Designing a DFA with nth character condition for any integer n

Question

Let n be an integer. How can I write finite automata for the language L?
L = {W∈{$0,1,2$}*| The $n_{th}$ from last letter in w is $0$}.
(Please suggest answers; not hints.)

Attempt
Using Regex, I could write it as $[012]*0[012](n - 1)$ - replacing n - 1 with the actual integer value. But I'm not sure of a good program to diagram it with.

Answer 1

It is possible to prove that such a DFA would always have at least $2^n$ states (the idea of the proof is given here, but for a two-letters alphabet).
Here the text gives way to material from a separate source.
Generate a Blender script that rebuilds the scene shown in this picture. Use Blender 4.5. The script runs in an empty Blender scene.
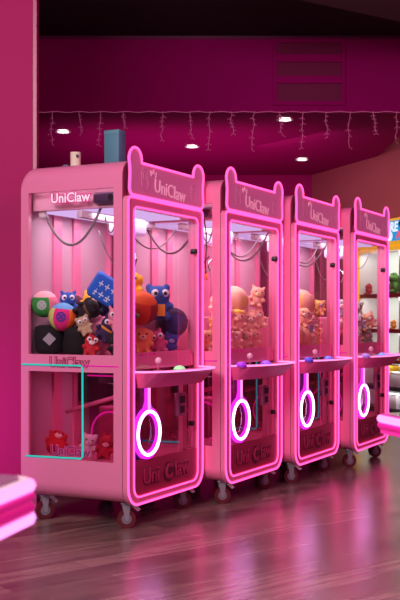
import bpy, bmesh, math, random
from mathutils import Vector, Matrix, Euler
random.seed(7)
C = bpy.context.scene.collection
PI = math.pi
SC = bpy.context.scene

# ------------------------------------------------------------------ materials
def lin(h):
    h = h.lstrip('#')
    out = []
    for i in (0, 2, 4):
        c = int(h[i:i+2], 16) / 255
        out.append(c/12.92 if c <= .04045 else ((c+.055)/1.055)**2.4)
    return tuple(out) + (1,)
_mats = {}
def mat(name, col, rough=.5, metal=0, emit=None, estr=0, bump=0, bscale=60, vary=0, coat=0, spec=.5):
    if name in _mats: return _mats[name]
    m = bpy.data.materials.new(name); m.use_nodes = True
    nt = m.node_tree; b = nt.nodes['Principled BSDF']
    c = lin(col) if isinstance(col, str) else tuple(col) + (1,)
    b.inputs['Base Color'].default_value = c
    b.inputs['Roughness'].default_value = rough
    b.inputs['Metallic'].default_value = metal
    b.inputs['Coat Weight'].default_value = coat
    b.inputs['Specular IOR Level'].default_value = spec
    if emit:
        b.inputs['Emission Color'].default_value = lin(emit)
        b.inputs['Emission Strength'].default_value = estr
    if bump or vary:
        tc = nt.nodes.new('ShaderNodeTexCoord'); n = nt.nodes.new('ShaderNodeTexNoise')
        n.inputs['Scale'].default_value = bscale; n.inputs['Detail'].default_value = 3
        nt.links.new(tc.outputs['Object'], n.inputs['Vector'])
        if bump:
            bp = nt.nodes.new('ShaderNodeBump'); bp.inputs['Strength'].default_value = bump
            bp.inputs['Distance'].default_value = .004
            nt.links.new(n.outputs['Fac'], bp.inputs['Height']); nt.links.new(bp.outputs['Normal'], b.inputs['Normal'])
        if vary:
            mx = nt.nodes.new('ShaderNodeMix'); mx.data_type = 'RGBA'
            mx.inputs['A'].default_value = tuple(x*(1-vary) for x in c[:3]) + (1,)
            mx.inputs['B'].default_value = tuple(min(1, x*(1+vary)) for x in c[:3]) + (1,)
            nt.links.new(n.outputs['Fac'], mx.inputs['Factor']); nt.links.new(mx.outputs['Result'], b.inputs['Base Color'])
    _mats[name] = m
    return m
def glow(name, col, strength):
    if name in _mats: return _mats[name]
    m = bpy.data.materials.new(name); m.use_nodes = True
    nt = m.node_tree; nt.nodes.clear()
    o = nt.nodes.new('ShaderNodeOutputMaterial'); e = nt.nodes.new('ShaderNodeEmission')
    e.inputs['Color'].default_value = lin(col) if isinstance(col, str) else tuple(col)+(1,); e.inputs['Strength'].default_value = strength
    nt.links.new(e.outputs[0], o.inputs['Surface'])
    _mats[name] = m
    return m
def glass(name, tint, refl=.06):
    if name in _mats: return _mats[name]
    m = bpy.data.materials.new(name); m.use_nodes = True
    nt = m.node_tree; nt.nodes.clear()
    o = nt.nodes.new('ShaderNodeOutputMaterial'); t = nt.nodes.new('ShaderNodeBsdfTransparent')
    g = nt.nodes.new('ShaderNodeBsdfGlossy'); mx = nt.nodes.new('ShaderNodeMixShader')
    lw = nt.nodes.new('ShaderNodeLayerWeight'); pw = nt.nodes.new('ShaderNodeMath'); pw.operation = 'POWER'; pw.inputs[1].default_value = 4
    f = nt.nodes.new('ShaderNodeMath'); f.operation = 'MULTIPLY_ADD'; f.inputs[1].default_value = .6; f.inputs[2].default_value = refl
    nt.links.new(lw.outputs['Facing'], pw.inputs[0]); nt.links.new(pw.outputs[0], f.inputs[0])
    t.inputs['Color'].default_value = lin(tint); g.inputs['Roughness'].default_value = .03
    nt.links.new(f.outputs[0], mx.inputs[0]); nt.links.new(t.outputs[0], mx.inputs[1]); nt.links.new(g.outputs[0], mx.inputs[2])
    nt.links.new(mx.outputs[0], o.inputs['Surface'])
    _mats[name] = m
    return m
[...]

This bound can be reached: consider $A = (Q, \delta, q_0, F)$ where:

• $Q = \{0,1\}^n$: to each state corresponds a word of length $n$ over the alphabet $\{0,1\}$;
• $q_0 = 1^n$;
• $F = \{0u\mid u\in \{0,1\}^{n-1}\}$: states that begin with $0$;
• for $u\in \{0,1\}^n$, $u = u_1…u_n$, $\delta(u, 0) = u_2…u_n0$ and $\delta(u,1) = \delta(u, 2) = u_2…u_n1$.

The idea is that each state tells you what are the last $n$ letters you read (at least for words of length $\geqslant n$), with $2$'s being associated with $1$'s (we just need to know the positions of $0$'s).

Proof left to you that $L(A) = \{w\in\{0,1,2\}^*\mid w = u0v, \text{ with }|v| = n-1\}$.